We don’t normally say iltaan or illassa in this generic sense of “in the evening”:

  • iltaan (illative) would be more like into the evening (rare, special contexts).
  • illassa (inessive) could mean in an evening but is not the standard way to say in the evening as a normal time adverb.

So illalla is the natural, fixed way to express in the evening.

Why is the subject “I” (minä) missing? How do we know it’s “I”?

Finnish usually drops personal pronouns, because the verb ending already shows the person.

  • vien = I take / I will take
  • viet = you (singular) take
  • vie = he/she takes
  • viedään = we/people/they take (passive)
  • viemme = we take
  • viette = you (plural) take
  • vievät = they take

So:

  • Vien kynän... = I take the pencil... (no need to say minä)
  • You can add minä for emphasis or contrast:
    • Minä vien kynän... = I (as opposed to someone else) will take the pencil...
Why isn’t there a word for “my” in “my school bag”?

Finnish often leaves out possessive words like “my”, “your” when the ownership is obvious from context.

In this sentence, it’s natural to assume it’s your own school bag:

  • Vien kynän ja kumin takaisin koululaukkuun illalla.
    = I’ll put them back in (my) school bag this evening.

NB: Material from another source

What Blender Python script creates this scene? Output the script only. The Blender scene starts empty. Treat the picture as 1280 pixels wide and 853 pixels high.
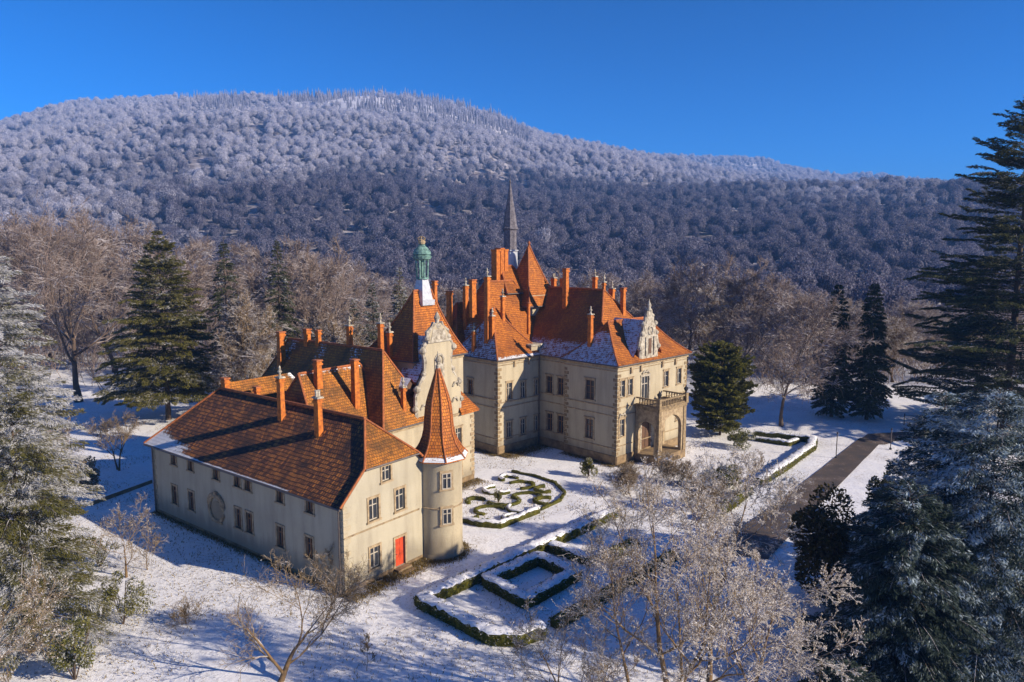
import bpy, math, random
import numpy as np
R = math.radians
# ------------------------------------------------------------------ camera, sky, sun, exposure
scene = bpy.context.scene
COL = scene.collection
F_PX, CX, CY, PITCH, CAM_H = 900.0, 640.0, 426.5, R(7.3), 26.0
cam_d = bpy.data.cameras.new("camera"); cam = bpy.data.objects.new("camera", cam_d); COL.objects.link(cam)
cam.location = (0, 0, CAM_H); cam.rotation_euler = (R(90) - PITCH, 0, 0)
cam_d.sensor_width = 36; cam_d.lens = 36 * F_PX / 1280
cam_d.clip_start = 0.5; cam_d.clip_end = 12000
scene.camera = cam
SUN_AZ, SUN_EL = R(111), R(23.5)
world = bpy.data.worlds.new("World"); scene.world = world; world.use_nodes = True
wn = world.node_tree; wn.nodes.clear()
sky = wn.nodes.new("ShaderNodeTexSky"); sky.sky_type = 'NISHITA'; sky.sun_disc = False
sky.sun_elevation = SUN_EL; sky.sun_rotation = SUN_AZ
sky.altitude = 4000; sky.air_density = 1.0; sky.dust_density = 0.1; sky.ozone_density = 4.0
hs = wn.nodes.new("ShaderNodeHueSaturation"); hs.inputs['Saturation'].default_value = 1.75; hs.inputs['Hue'].default_value = 0.495
bg = wn.nodes.new("ShaderNodeBackground"); bg.inputs[1].default_value = 0.063
wo = wn.nodes.new("ShaderNodeOutputWorld")
gm_ = wn.nodes.new('ShaderNodeGamma'); gm_.inputs[1].default_value = 1.3
wn.links.new(sky.outputs[0], hs.inputs['Color']); wn.links.new(hs.outputs[0], gm_.inputs[0]); wn.links.new(gm_.outputs[0], bg.inputs[0]); wn.links.new(bg.outputs[0], wo.inputs[0])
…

If you want to mark possession explicitly, you have two main options:

  1. Use a possessive suffix on the noun:

    • koululaukkuuni = into my school bag
      Vien kynän ja kumin takaisin koululaukkuuni illalla.
  2. Use a pronoun minun with or without the suffix (more emphatic/formal):

    • minun koululaukkuuni (into my school bag)

But in everyday speech, for a routine sentence like this, no explicit “my” is needed.

Can the word order change? For example, can I say Illalla vien kynän ja kumin takaisin koululaukkuun?

Yes, Finnish word order is flexible, and your example is perfectly correct.

Your original:

  • Vien kynän ja kumin takaisin koululaukkuun illalla.
    (neutral, focus on “what I do”; “in the evening” is just extra info at the end)

Alternative:

  • Illalla vien kynän ja kumin takaisin koululaukkuun.
    (emphasis on when: In the evening is what you highlight)

Both mean the same thing; only the focus shifts:

  • Putting illalla first often answers a “when” question, or contrasts times:
    • En nyt, mutta *illalla vien kynän ja kumin takaisin koululaukkuun.
      (*Not now, but this evening I’ll take the pencil and eraser back into the school bag.
      )
Why do both kynä and kumi get the -n ending, even though they’re joined by ja (“and”)?

Each noun in a list of objects takes its own case ending in Finnish.

So you have:

  • kynäkynän
  • kumikumin
  • joined by ja (“and”):
    kynän ja kumin

Other examples:

  • Ostan leivän ja maidon. – I (will) buy the bread and the milk.
  • Näen koiran ja kissan. – I see the dog and the cat.

Both parts of the list behave as separate objects, even though they share the same verb.